Opinion: My home in Pauley where my identity is more than accepted, it is welcomed

Drug art TLCs
Emma Tieldman/ The Occidental

As an Asian American that frequently, but unintentionally, occupies white-dominated spaces, the day-to-day feeling of alienation is no stranger to me. It is a feeling that I would love to brush under the rug, but keeps bothering me like that one pimple on my face — the more I try to ignore it, the more obvious it becomes. Pestering in the back of my mind are contradicting questions like, “Am I too Asian?” and “Am I Asian enough?” Once in a while, I’ll feel especially drained after a long day of sitting with my white classmates and playing hours of lacrosse with my white teammates. Not from the individuals themselves, but the spaces that ostracize me for just existing as the minority.

But luckily, there are spaces on campus where my identity is more than accepted; it is welcomed. Oxy’s Themed Living Communities (TLCs) allow students to reside in dorms where they all share an interest or identity. The dorm I live in, known as both Pauley Hall and the Multicultural Hall, is a place where the racial and ethnic aspects of myself are not just ‘seen,’ but shared and celebrated. I find both comfort and empowerment from my POC peers who share similar experiences and appreciate each other’s differences.

Pauley is one of the few places on campus where I am not the minority. I and other people of color can dominate our shared space with our identities unabashedly visible without any white presence — the overwhelming visibility of white people and their questions, judgements and general inability to empathize with our existence. After the anti-Asian texts caused an uproar on campus, there was an overwhelming outpour of anger from almost everyone around me. But what I longed for most was solace from my Asian peers. TLCs create much-needed empathetic environments, especially on college campuses when incidents like these happen.

Living in the Pauley allows me to learn about others’ cultures and experiences while simultaneously sharing a bond of empathy as POC. We embrace our differences and find comfort in our similarities — and through that, I find power.
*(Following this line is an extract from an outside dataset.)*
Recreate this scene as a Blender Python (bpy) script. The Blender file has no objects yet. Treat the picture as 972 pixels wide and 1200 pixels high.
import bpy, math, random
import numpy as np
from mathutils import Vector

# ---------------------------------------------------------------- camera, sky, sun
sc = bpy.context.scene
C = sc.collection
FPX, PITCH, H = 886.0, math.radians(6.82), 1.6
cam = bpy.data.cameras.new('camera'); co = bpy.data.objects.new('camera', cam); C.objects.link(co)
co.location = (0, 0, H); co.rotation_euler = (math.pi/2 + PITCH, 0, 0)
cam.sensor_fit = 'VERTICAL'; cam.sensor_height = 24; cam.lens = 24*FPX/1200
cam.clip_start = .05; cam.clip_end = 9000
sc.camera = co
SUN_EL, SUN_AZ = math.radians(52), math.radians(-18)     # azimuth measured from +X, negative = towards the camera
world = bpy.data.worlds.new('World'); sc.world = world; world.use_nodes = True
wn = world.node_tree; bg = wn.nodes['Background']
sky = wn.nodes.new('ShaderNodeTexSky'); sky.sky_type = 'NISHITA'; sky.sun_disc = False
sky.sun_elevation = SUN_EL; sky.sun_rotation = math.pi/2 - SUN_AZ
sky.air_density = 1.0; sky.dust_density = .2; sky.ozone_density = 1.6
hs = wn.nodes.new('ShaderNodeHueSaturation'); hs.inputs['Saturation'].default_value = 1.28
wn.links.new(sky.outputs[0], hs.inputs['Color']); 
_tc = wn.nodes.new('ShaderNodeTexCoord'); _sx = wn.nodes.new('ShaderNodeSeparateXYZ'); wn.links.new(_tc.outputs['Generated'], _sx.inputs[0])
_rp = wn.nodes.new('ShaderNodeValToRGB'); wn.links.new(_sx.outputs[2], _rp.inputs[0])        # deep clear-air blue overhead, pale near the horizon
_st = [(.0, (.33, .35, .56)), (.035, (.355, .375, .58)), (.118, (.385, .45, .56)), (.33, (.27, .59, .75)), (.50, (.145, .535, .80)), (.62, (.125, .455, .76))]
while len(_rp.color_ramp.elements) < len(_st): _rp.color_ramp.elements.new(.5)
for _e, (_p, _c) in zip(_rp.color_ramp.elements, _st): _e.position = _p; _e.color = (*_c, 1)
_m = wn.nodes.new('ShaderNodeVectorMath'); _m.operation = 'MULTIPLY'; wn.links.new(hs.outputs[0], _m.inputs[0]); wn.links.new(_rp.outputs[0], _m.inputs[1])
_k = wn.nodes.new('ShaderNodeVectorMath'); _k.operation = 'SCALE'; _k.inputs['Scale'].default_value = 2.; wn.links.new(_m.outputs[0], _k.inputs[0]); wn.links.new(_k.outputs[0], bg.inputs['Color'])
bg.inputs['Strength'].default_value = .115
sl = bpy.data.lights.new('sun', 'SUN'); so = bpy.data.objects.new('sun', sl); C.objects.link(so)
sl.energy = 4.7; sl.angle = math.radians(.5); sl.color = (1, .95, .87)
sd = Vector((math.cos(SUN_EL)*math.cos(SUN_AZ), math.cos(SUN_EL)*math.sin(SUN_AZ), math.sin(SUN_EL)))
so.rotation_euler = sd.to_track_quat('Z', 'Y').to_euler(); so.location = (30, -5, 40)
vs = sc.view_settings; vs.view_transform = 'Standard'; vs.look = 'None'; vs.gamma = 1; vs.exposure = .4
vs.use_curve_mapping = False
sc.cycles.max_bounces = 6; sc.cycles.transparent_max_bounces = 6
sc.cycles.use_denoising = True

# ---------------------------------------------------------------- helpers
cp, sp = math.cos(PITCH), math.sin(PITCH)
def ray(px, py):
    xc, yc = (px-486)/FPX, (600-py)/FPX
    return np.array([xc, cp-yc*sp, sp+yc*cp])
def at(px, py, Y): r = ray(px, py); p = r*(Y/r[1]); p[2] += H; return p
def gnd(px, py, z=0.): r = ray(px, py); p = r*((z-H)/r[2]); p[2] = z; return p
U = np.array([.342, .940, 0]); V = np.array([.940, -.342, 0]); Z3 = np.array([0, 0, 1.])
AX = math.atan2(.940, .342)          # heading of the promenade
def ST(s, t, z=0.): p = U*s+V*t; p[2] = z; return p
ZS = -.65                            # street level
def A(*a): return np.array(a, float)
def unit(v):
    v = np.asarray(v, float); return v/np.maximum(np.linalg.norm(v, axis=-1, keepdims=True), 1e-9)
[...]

I find power just in knowing that I have peers on campus who made the same decision as I did to live in this TLC. We choose to be here to live and thrive in the pride that we feel as POC.

In just a semester and a half, I’ve made great friendships and lasting bonds in Pauley. Some of my closest friends that I’ve met this year live just down the hall or up the stairs. Whether it be studying together in the MLK Lounge or Lavender Lounge, or cooking midnight meals in the kitchen with each other, we have built a community.
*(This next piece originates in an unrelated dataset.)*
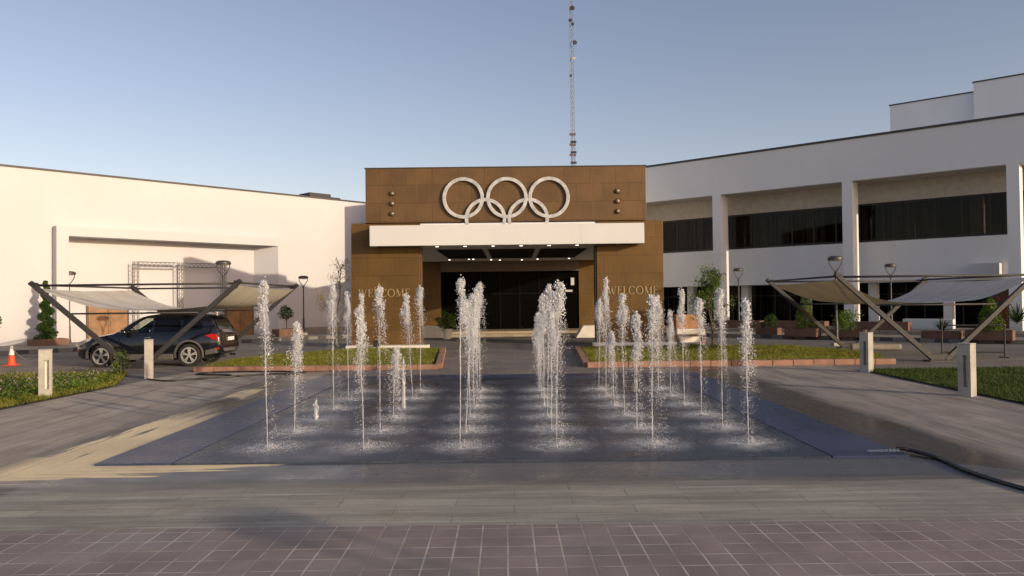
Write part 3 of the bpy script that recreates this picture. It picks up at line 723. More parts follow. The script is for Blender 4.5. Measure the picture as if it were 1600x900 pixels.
# ------------------------------------------------------------------ entrance gateway
YF = 33.4
ent = thing('entrance_gateway', 'bronze clad entrance gateway with white projecting canopy slab and dark glazed lobby', 'gateway', (0, YF, 0))
def wall_box(name, x0, x1, y0, y1, z0, z1, mat, bev=0.01): return MB().box(x0, x1, y0 - YF, y1 - YF, z0, z1).build(name, mat, ent, bevel=bev)
for x0, x1 in ((-6.98, -4.02), (3.70, 6.60)):
    wall_box('pylon', x0, x1, YF, YF + 0.55, 0, 5.44, M['bronze_gold'])
wall_box('edge_trim', 3.62, 3.698, YF + 0.05, YF + 0.5, 0, 4.38, M['darksteel'])
wall_box('edge_trim', -4.018, -3.94, YF + 0.05, YF + 0.5, 0, 4.38, M['bronze'])
wall_box('upper_wall', -6.32, 5.86, YF - 0.12, YF + 0.45, 5.443, 7.80, M['bronze'])
b = MB(); b.box(-6.36, 5.90, -0.15, 0.48, 7.80, 7.84); b.build('coping', M['coping'], ent)
# canopy: fascia, side beams, deck, soffit
cz0, cz1, cy = 4.38, 5.25, YF - 0.85
b = MB()
b.box(-6.02, 5.64, cy - YF, cy - YF + 0.22, cz0, cz1)
b.build('fascia', M['fascia'], ent, bevel=0.012)
b = MB(); b.box(-6.018, -5.82, cy - YF + 0.222, -0.125, cz0 + 0.002, cz1 - 0.002); b.box(5.44, 5.638, cy - YF + 0.222, -0.125, cz0 + 0.002, cz1 - 0.002)
b.build('canopy_side', M['plaster'], ent)
b = MB(); b.box(-5.818, 5.438, cy - YF + 0.223, -0.13, cz0 + 0.03, cz0 + 0.3)
b.box(-3.93, 3.61, -0.128, 13.1, cz0 + 0.031, cz0 + 0.3)
b.box(-6.0, -3.932, 0.56, 13.1, cz0 + 0.032, cz0 + 0.3); b.box(3.612, 6.0, 0.56, 13.1, cz0 + 0.032, cz0 + 0.3)
b.build('soffit', M['soffit'], ent)
for x0, x1 in ((-3.5, -1.35), (-1.1, 1.1), (1.35, 3.5)):
    g = MB().box(x0, x1, 2.2, 9.2, cz0 + 0.004, cz0 + 0.028).build('ceiling_grille', M['darkwood'], ent)
    s = MB()
    for k in range(14): s.box(x0 + 0.03, x1 - 0.03, 2.3 + k * 0.5, 2.42 + k * 0.5, cz0 - 0.035, cz0 + 0.002)
    s.build('grille_slats', M['black'], g)
for k in range(6):
    x = -3.23 + k * 1.215
    dl = MB().lathe([(0.075, 0.0), (0.095, 0.0), (0.095, 0.026), (0.075, 0.026)], 16, (x, -0.12, cz0 + 0.002)).build('downlight', M['chrome'], ent)
    MB().lathe([(0.001, 0), (0.07, 0), (0.07, 0.02), (0.001, 0.02)], 14, (x, -0.12, cz0 - 0.006)).build('lamp', M['bulb'], dl)
for k, (x, y) in enumerate([(-3.6, 11.0), (-2.45, 10.6), (-2.2, 10.6), (-1.2, 11.4), (-0.7, 11.8), (0.6, 11.8), (1.5, 11.2), (3.3, 10.8)]):
    MB().lathe([(0.001, 0), (0.05, 0), (0.05, 0.02), (0.001, 0.02)], 12, (x, y, cz0 + 0.009)).build('lamp', M['bulb'], ent)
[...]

Some may say that living in a TLC ostracizes us from the rest of campus, but that is not the case at all. As Kelsey Blackwell wrote in The Article Journal about the importance of POC spaces, “These spaces aren’t acts of oppression, but rather responses to it. They are our opportunity to be with each other away from the abuses of racism and patterns of white dominance. Given that space to breathe, there’s a possibility of healing. Being together can offer resiliency for bringing our fullness into integrated spaces where it will inevitably be challenged.”
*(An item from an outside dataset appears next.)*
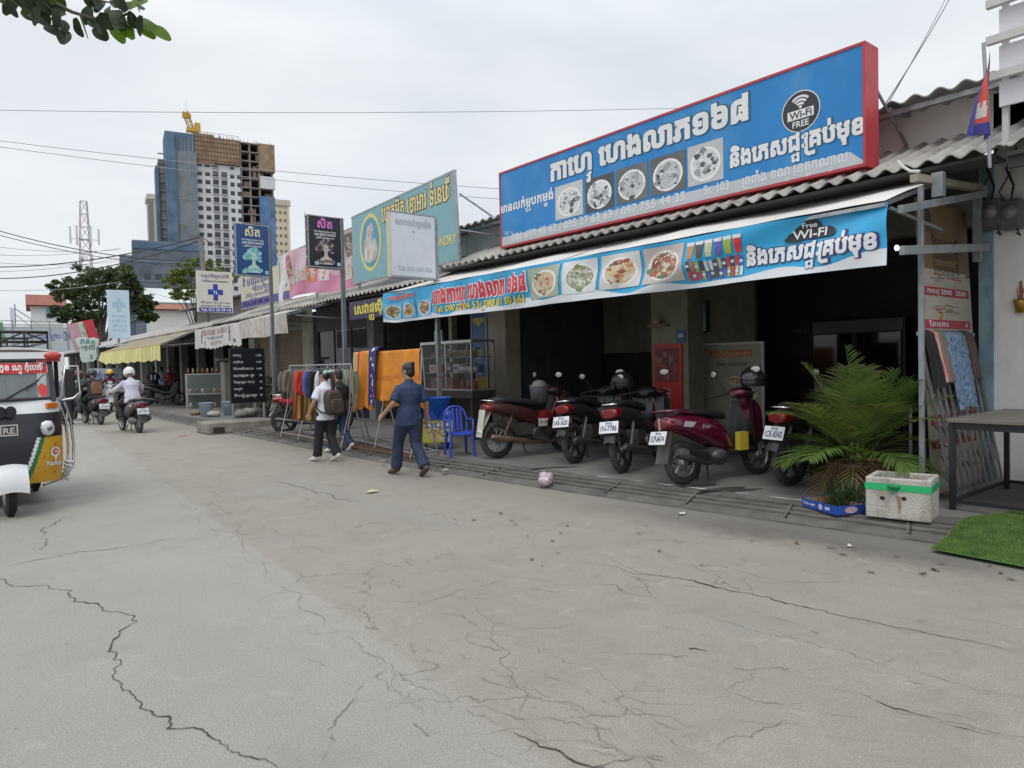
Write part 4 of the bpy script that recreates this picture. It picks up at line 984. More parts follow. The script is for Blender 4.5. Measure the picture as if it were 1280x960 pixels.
def underbone(label, loc, rz, body, seatc=BLACKP, plate_s='1AR-3620', spoked=True, group=None, red_tail=True, white_fender=False, name='motorbike', lean=0, detail=True):
    r = thing(name, label, 'motorbike', loc, rz, group)
    if lean: r.rotation_euler = (0, lean, rz)
    rm = CHROME if spoked else M((.07, .07, .075), .4, .5, .2); wheel(r, -.62, .285, .10, spoked, rm); wheel(r, .62, .285, .085, spoked, rm)
    b = MB(); LY_(b, [(-.80, .80, .06, .04), (-.7, .775, .13, .085), (-.42, .72, .165, .115), (-.1, .62, .15, .13), (.12, .53, .12, .12), (.3, .53, .08, .09)])
    b.build('rear_cowl', body, r)
    b = MB(); LY_(b, [(.05, .5, .07, .07), (.3, .55, .07, .08), (.42, .72, .07, .1), (.47, .9, .07, .08)]); 
    for s in (-1, 1): b.prism([(.56, .96), (.66, .82), (.6, .55), (.42, .33), (.30, .36), (.40, .62), (.48, .9)], s * .09, s * .21, 0, TY)
    b.build('leg_shield', body, r, bev=.015)
    s_ = MB(); LY_(s_, [(-.72, .885, .08, .02), (-.6, .88, .14, .045), (-.3, .85, .16, .055), (-.05, .81, .13, .055), (.14, .77, .08, .04)]); s_.build('seat', seatc, r)
    g = MB(); g.tube([(.1, -.45, .83), (.12, -.72, .87), (.08, -.84, .88), (-.08, -.84, .88), (-.12, -.72, .87), (-.1, -.45, .83)], .011, 8); g.build('grab_rail', CHROME, r)
    t = MB(); LY_(t, [(-.86, .765, .07, .045), (-.84, .765, .115, .062), (-.74, .77, .135, .07)]); t.build('tail_light', M((.16, .006, .009), .22, 0, .3, 20, coat=.4), r)
    fn = MB(); fn.slab(lambda u, v: ((u - .5) * .15, -.74 - .16 * v - .03 * v * v, .76 - .34 * v - .04 * abs(u - .5)), 6, 6, (0, -.008, 0)); fn.build('rear_fender', M((.55, .54, .5), .5, 0, .1, dirt=(.3, .22, .12), da=.7) if white_fender else BLACKP, r)
    if plate_s: plate(r, -.885, .60, plate_s)
    e = MB(); e.lathe([(.09, -.13), (.11, -.1), (.11, .1), (.09, .13)], (0, .05, .33), (1, 0, 0), 16).box((0, .22, .36), (.15, .2, .13), 0).lathe([(.07, 0), (.075, .12), (.05, .16)], (0, .3, .36), (0, 1, .1), 12)
    for k in range(6): e.lathe([(.085, 0), (.085, .008)], (0, .27 + k * .022, .36), (0, 1, .1), 14)
    e.box((0, -.12, .42), (.2, .26, .2)).bx(-.25, .25, .05, .09, .26, .29).build('engine', M((.11, .105, .1), .5, .6, .3, 12, dirt=(.08, .06, .04), da=.7), r)
    x = MB(); x.tube([(.05, .42, .32), (.09, .36, .2), (.13, .15, .19), (.145, -.1, .22), (.15, -.2, .24), (.155, -.78, .34), (.155, -.82, .345)], [.016, .018, .02, .025, .045, .05, .025], 12); x.build('exhaust', M((.2, .15, .12), .45, .7, .35, 10, dirt=(.12, .06, .03), da=.7) if spoked else M((.1, .1, .1), .4, .6), r)
    w = MB()
    for s in (-1, 1): w.bar((s * .09, .0, .32), (s * .09, -.64, .285), .025, .05)
    w.bx(-.11, -.085, -.6, .02, .29, .37).tube([(-.1, -.05, .3), (-.16, -.05, .12), (-.2, .02, .02)], .01, 6).build('swingarm', BLACKM, r)
    for s in (-1, 1):
        k = MB(); k.tube([(s * .125, -.6, .3), (s * .125, -.4, .68)], .012, 8)
        k.tube([(s * .125 + .024 * cos(a * 1.1), -.57 + .13 * a / 60, .36 + .247 * a / 60 + .024 * sin(a * 1.1)) for a in range(60)], .006, 5); k.build('shock_absorber', RUST if spoked else M((.16, .16, .165), .4, .7), r)
    f = MB()
    for s in (-1, 1): f.tube([(s * .075, .62, .285), (s * .075, .52, .6), (s * .06, .45, .88)], [.022, .02, .018], 8)
    f.build('fork', STEEL, r)
    f = MB(); f.slab(lambda u, v: ((u - .5) * .13, .62 + .33 * cos(rad(25 + 130 * v)) , .285 + .33 * sin(rad(25 + 130 * v)) + .02 * (1 - abs(2 * u - 1))), 6, 12, (0, 0, .006)); f.build('front_fender', body, r)
    h = MB(); LY_(h, [(.3, .98, .06, .03), (.38, .99, .14, .06), (.5, .97, .12, .09), (.58, .95, .07, .06)]); h.build('handlebar_cover', body, r)
    h = MB(); h.tube([(-.34, .26, .97), (-.27, .33, .99), (-.1, .4, 1.0), (.1, .4, 1.0), (.27, .33, .99), (.34, .26, .97)], .011, 8); 
    for s in (-1, 1): h.tube([(s * .36, .24, .965), (s * .25, .345, .99)], .018, 10); h.tube([(s * .33, .32, .99), (s * .2, .42, 1.0)], .006, 6)
    h.build('handlebar', BLACKM, r)
    MB().ell((0, .575, .93), (.085, .04, .075), 0, 14, 8).build('headlight', M((.6, .62, .62), .1, 0, .05, coat=1), r)
    mirrors(r, .36, 1.0)
    return r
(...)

Living in a TLC has been a large contributing factor to my positive experience at Oxy. It breaks my heart to hear that these communities are potentially at risk. According to posters in Pauley, only two floors — instead of the normal three — will be considered the Multicultural Hall next year. The lack of applicants to live in TLCs, especially Pauley, endangers the spaces we appreciate greatly and have worked so hard to build.

I encourage Oxy students to consider apply for the TLCs that are offered: Baldwin House for LGBTQIA+ students of color, Black Soul Collective, Latinx Community Collective, Food Justice House and more. These TLCs recognize and support Oxy students, and are valuable spaces that should be created on every campus. In order to cultivate a sense of belonging for all students, especially those who may be underrepresented or marginalized, it is a necessity that both the student body and the college support the presence and continuation of TLCs.